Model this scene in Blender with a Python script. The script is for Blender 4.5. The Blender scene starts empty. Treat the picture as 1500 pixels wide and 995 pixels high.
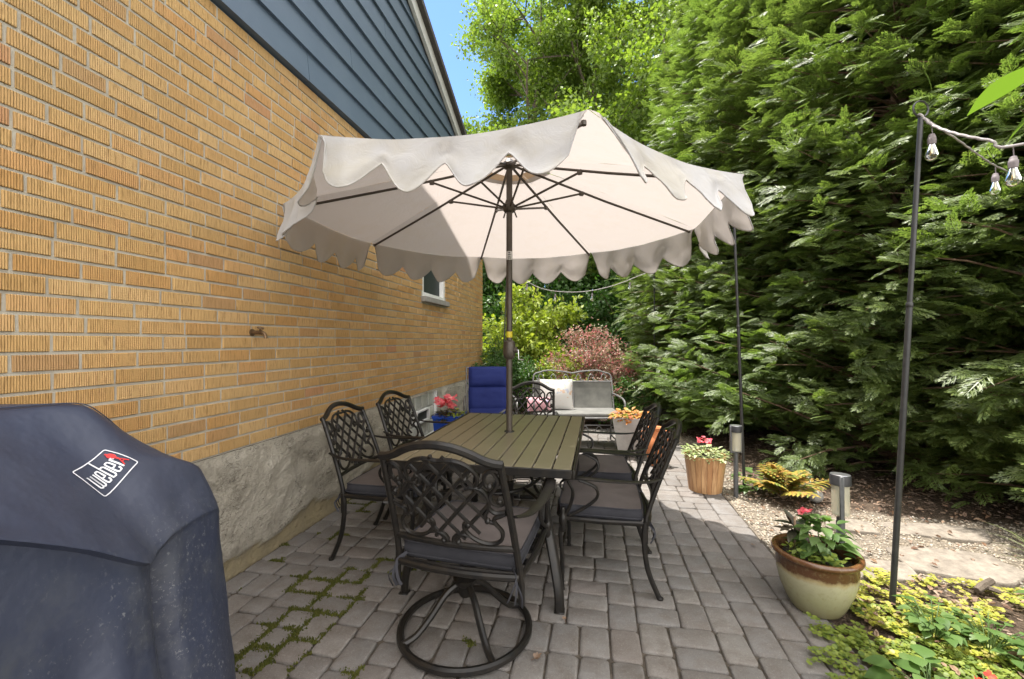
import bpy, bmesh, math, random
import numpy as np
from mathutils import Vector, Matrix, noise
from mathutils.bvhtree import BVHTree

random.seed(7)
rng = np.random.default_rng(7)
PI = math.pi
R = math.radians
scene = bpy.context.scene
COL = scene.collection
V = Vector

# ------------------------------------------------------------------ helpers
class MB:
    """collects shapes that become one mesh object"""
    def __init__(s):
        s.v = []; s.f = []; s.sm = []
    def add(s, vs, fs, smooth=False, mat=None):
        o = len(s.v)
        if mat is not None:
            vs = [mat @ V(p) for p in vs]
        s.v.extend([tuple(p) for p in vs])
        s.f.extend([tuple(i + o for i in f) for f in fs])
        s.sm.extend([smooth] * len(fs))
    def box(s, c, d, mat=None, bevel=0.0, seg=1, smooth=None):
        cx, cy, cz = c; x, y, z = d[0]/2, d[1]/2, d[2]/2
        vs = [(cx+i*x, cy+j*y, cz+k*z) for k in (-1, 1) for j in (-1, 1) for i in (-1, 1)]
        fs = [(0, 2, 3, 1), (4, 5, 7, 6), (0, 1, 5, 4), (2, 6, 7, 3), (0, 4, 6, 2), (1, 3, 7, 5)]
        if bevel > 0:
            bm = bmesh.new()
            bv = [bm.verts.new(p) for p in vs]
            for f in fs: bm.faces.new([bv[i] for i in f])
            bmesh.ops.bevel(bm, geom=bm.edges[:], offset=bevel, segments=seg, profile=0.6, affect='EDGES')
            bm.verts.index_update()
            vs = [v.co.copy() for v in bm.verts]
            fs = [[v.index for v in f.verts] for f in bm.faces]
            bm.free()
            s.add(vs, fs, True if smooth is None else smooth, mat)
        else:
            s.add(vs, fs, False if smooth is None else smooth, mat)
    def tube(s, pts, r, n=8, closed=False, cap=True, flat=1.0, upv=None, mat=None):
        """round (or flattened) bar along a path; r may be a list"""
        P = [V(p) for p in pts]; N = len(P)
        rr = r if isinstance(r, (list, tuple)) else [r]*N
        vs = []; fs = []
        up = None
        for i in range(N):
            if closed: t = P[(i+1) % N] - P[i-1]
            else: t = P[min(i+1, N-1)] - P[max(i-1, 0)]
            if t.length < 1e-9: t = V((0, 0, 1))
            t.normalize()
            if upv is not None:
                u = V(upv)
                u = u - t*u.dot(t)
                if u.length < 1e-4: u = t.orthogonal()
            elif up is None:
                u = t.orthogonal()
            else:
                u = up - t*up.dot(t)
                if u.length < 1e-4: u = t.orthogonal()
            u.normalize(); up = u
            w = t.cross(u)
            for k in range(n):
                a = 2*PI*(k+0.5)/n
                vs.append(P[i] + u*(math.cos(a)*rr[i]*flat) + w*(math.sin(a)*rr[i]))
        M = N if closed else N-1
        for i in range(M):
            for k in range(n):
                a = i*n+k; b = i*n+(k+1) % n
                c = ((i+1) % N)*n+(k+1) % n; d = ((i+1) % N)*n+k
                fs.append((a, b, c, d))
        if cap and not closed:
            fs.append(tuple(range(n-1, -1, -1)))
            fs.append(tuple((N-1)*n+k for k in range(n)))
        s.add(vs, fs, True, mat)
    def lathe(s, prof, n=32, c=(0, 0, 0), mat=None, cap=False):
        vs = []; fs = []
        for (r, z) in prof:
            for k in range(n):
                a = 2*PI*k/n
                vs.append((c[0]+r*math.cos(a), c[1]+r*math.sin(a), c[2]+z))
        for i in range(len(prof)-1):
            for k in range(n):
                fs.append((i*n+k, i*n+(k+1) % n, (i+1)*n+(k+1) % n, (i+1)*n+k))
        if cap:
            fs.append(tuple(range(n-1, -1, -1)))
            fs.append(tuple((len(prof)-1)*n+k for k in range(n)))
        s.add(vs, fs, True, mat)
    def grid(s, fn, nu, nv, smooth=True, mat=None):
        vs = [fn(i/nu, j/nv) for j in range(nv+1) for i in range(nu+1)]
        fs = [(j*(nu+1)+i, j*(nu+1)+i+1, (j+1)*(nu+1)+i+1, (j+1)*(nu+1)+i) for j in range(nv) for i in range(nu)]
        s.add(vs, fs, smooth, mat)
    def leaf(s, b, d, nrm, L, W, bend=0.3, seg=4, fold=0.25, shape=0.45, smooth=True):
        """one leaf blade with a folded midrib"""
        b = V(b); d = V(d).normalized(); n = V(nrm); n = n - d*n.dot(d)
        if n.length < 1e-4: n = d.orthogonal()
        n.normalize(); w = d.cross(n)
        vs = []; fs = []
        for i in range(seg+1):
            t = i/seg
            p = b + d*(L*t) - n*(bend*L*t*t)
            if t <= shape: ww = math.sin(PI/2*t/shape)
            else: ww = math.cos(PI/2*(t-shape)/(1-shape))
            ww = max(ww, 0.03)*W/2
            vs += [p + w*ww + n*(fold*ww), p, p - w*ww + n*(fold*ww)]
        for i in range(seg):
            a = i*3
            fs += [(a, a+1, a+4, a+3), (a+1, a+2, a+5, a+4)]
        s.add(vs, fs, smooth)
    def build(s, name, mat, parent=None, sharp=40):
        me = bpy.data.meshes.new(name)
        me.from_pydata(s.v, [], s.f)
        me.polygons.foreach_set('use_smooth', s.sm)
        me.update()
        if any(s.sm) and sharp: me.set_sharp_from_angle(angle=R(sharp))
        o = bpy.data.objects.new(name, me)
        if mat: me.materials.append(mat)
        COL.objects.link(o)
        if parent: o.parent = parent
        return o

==

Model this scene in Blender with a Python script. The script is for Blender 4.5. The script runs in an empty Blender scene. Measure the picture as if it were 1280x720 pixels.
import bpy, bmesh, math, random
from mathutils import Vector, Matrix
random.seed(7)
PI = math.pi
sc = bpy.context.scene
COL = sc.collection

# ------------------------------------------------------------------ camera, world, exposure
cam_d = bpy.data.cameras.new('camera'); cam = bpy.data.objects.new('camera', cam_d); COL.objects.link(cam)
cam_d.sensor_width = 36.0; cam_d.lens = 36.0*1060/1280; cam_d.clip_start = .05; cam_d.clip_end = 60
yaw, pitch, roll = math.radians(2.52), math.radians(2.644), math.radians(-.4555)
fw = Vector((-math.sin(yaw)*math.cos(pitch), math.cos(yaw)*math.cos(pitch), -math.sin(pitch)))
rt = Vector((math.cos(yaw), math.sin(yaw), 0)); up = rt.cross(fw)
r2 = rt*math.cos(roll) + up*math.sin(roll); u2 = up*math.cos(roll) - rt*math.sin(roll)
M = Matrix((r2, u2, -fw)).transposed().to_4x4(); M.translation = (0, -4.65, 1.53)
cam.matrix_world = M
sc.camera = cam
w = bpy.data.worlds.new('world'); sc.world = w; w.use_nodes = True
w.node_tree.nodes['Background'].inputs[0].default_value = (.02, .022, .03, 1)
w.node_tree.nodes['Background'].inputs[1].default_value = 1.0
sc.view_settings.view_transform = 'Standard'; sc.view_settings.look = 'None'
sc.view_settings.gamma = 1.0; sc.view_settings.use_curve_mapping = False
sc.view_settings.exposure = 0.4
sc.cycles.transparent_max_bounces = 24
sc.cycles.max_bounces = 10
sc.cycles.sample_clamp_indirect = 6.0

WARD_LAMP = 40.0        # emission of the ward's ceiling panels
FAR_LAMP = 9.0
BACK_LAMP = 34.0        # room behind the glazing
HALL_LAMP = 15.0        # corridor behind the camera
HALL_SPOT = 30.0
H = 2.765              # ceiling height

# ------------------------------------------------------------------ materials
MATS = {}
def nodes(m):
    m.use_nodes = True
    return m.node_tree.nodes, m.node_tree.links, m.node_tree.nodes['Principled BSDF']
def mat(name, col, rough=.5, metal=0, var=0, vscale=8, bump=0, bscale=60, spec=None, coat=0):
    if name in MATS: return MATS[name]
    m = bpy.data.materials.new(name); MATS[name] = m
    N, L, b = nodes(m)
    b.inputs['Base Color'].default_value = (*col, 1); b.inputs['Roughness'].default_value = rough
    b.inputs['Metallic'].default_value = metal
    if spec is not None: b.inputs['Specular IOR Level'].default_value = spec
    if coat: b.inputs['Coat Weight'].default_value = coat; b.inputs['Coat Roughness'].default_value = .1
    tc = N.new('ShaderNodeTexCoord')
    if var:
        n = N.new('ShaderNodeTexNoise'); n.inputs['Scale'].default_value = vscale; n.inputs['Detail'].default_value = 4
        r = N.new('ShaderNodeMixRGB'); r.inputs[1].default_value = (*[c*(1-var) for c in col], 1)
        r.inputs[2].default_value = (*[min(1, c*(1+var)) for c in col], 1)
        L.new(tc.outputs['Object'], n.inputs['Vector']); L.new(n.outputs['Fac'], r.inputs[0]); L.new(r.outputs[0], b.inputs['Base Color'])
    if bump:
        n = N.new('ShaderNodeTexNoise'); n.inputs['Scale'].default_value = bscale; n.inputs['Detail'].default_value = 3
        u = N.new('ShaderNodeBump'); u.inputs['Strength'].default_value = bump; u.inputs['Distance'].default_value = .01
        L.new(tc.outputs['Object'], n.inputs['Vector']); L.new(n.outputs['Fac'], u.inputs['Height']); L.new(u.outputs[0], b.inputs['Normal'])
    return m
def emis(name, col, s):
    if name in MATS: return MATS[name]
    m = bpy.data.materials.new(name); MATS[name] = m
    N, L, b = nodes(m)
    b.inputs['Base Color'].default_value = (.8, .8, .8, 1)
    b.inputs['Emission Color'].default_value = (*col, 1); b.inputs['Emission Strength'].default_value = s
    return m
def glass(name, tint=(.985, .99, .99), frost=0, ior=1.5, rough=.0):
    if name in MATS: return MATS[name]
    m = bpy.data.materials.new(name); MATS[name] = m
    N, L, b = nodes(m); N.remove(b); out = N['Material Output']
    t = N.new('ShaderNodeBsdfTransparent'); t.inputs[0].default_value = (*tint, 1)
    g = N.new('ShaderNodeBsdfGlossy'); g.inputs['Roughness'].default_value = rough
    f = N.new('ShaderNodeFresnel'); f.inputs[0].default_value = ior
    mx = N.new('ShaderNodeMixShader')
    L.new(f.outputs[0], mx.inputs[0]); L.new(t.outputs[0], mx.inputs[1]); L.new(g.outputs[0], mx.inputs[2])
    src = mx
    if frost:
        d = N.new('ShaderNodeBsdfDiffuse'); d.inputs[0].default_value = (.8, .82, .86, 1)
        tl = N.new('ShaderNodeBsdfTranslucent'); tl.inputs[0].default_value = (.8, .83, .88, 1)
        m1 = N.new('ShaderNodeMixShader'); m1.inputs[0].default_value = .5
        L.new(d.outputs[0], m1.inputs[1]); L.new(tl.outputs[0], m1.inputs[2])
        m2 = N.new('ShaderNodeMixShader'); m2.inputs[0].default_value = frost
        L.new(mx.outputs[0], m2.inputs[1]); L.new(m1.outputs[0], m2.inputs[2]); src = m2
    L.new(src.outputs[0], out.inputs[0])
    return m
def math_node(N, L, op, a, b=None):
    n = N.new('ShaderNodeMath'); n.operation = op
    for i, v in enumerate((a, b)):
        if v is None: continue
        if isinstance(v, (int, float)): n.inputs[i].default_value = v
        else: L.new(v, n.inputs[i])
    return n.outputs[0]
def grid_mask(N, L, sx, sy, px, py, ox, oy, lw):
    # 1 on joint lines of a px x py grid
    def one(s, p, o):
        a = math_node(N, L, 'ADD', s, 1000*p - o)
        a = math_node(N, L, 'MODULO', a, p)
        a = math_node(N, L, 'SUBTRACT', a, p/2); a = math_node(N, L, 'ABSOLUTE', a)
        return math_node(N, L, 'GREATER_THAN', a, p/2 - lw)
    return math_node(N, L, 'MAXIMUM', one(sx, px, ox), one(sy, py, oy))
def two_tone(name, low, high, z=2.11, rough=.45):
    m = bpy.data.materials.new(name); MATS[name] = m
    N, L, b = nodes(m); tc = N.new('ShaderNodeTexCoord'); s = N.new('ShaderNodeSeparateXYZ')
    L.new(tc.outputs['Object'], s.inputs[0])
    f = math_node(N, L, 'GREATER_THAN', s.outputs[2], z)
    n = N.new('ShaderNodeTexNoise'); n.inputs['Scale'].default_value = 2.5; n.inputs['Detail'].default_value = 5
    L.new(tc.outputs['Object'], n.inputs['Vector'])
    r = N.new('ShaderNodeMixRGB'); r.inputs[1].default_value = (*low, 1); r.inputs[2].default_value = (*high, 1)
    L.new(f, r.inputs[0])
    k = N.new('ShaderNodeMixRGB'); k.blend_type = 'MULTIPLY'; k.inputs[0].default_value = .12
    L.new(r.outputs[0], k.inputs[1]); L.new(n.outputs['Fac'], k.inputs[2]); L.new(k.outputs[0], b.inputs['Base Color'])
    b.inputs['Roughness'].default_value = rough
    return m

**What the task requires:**
Your task is to transcribe only the lines from the line containing "were 1280x720 pixels." through the line containing "COL = sc.collection", word for word.

**Exercise output:**
Model this scene in Blender with a Python script. The script is for Blender 4.5. The script runs in an empty Blender scene. Measure the picture as if it were 1280x720 pixels.
import bpy, bmesh, math, random
from mathutils import Vector, Matrix
random.seed(7)
PI = math.pi
sc = bpy.context.scene
COL = sc.collection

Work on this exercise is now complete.